Copy out exactly the lines spanning the line with "Build this scene" to the line with "col = scene.collection", inclusive, from the data underneath, with no pictures.

▶ Provided records:
☆ ☆ ☆ ☆ ☆ ☆ ☆

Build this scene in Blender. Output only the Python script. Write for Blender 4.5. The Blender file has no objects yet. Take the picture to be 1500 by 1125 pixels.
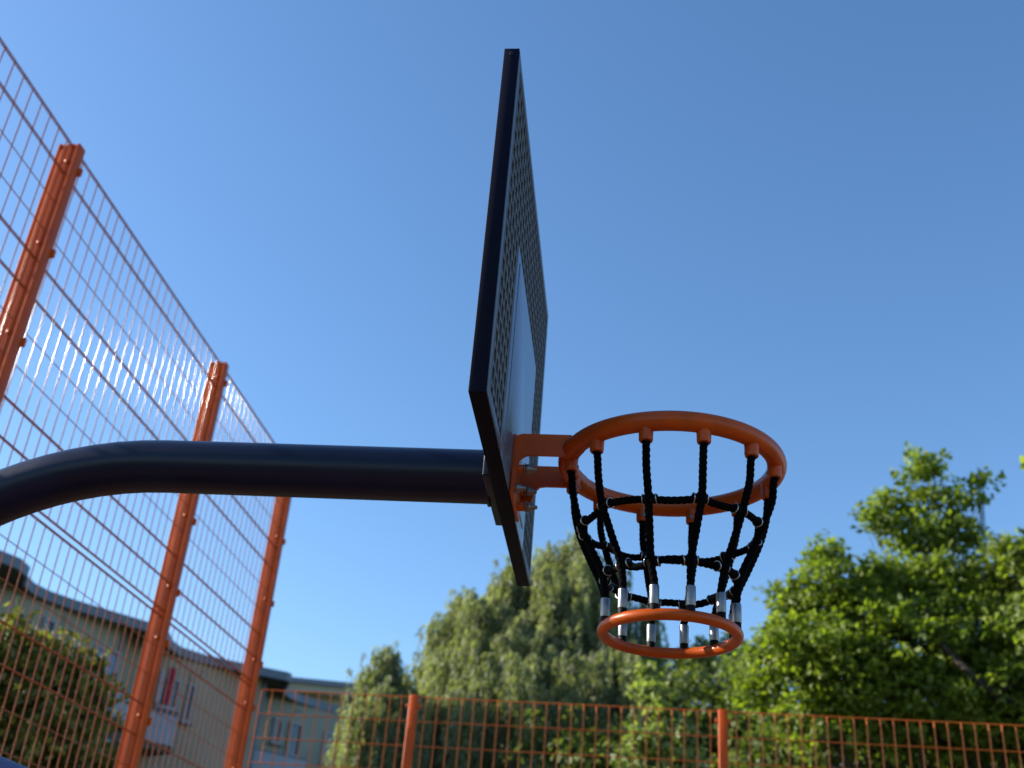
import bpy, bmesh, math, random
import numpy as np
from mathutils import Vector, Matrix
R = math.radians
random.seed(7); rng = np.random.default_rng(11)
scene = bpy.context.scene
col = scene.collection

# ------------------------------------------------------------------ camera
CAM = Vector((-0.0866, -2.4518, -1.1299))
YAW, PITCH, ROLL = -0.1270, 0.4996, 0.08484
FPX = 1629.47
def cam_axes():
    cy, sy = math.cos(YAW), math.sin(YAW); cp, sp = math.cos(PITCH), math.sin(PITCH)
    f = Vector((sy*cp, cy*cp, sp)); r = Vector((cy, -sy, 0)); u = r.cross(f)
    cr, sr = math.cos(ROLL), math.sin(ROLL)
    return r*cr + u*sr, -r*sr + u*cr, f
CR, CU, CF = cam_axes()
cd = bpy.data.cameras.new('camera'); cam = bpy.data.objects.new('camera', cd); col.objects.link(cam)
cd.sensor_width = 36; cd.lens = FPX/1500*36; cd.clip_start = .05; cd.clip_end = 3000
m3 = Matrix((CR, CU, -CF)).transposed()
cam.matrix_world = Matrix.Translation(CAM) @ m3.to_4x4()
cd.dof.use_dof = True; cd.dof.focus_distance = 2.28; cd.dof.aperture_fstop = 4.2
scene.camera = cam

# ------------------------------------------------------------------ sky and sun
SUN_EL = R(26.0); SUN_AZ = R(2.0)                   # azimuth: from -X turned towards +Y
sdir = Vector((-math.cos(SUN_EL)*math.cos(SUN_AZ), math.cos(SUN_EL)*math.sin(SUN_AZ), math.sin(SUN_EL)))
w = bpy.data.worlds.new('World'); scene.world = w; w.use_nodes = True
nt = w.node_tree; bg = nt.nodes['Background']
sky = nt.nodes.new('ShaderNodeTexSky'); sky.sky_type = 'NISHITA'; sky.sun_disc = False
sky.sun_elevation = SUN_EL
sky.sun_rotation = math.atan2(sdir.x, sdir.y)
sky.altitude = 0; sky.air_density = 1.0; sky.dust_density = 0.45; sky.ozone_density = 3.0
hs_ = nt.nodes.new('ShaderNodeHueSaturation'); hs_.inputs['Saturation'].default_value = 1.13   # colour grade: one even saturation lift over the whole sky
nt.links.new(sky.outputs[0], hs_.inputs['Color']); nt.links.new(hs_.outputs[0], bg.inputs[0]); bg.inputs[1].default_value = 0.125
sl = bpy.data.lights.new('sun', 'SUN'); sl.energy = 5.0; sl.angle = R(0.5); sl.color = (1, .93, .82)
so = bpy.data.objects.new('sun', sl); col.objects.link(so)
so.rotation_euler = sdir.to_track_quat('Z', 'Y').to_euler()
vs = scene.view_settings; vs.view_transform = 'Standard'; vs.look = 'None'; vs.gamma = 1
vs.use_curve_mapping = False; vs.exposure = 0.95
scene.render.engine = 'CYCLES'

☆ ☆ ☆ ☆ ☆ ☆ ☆

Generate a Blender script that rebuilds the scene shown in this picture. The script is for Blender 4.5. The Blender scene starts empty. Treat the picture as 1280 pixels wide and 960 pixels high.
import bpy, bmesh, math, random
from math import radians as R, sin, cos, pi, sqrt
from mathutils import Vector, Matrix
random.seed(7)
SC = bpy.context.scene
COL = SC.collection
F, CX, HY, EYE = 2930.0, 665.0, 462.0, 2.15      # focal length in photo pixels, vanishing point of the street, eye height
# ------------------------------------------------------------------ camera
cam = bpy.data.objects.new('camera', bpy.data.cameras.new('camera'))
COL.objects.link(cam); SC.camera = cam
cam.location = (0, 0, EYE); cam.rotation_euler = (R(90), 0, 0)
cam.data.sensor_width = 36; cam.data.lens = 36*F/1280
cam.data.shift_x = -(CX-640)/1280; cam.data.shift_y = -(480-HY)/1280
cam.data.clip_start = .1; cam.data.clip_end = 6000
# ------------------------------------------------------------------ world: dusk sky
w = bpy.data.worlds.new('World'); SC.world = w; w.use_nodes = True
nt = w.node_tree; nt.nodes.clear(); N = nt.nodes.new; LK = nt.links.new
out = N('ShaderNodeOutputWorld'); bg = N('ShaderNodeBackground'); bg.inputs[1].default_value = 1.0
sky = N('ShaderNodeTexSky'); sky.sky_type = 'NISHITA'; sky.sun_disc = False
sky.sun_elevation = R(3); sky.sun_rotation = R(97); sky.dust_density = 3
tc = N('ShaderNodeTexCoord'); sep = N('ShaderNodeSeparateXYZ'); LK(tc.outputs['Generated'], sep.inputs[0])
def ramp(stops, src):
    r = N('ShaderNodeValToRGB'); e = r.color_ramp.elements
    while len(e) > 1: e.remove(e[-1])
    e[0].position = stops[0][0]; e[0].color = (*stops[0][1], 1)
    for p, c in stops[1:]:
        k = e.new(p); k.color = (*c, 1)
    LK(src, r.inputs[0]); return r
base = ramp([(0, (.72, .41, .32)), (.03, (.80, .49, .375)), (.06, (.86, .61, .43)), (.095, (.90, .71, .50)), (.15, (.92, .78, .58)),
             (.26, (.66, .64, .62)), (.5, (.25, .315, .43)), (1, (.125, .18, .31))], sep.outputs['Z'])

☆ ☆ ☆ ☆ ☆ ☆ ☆

▶ Result of this exercise:
Build this scene in Blender. Output only the Python script. Write for Blender 4.5. The Blender file has no objects yet. Take the picture to be 1500 by 1125 pixels.
import bpy, bmesh, math, random
import numpy as np
from mathutils import Vector, Matrix
R = math.radians
random.seed(7); rng = np.random.default_rng(11)
scene = bpy.context.scene
col = scene.collection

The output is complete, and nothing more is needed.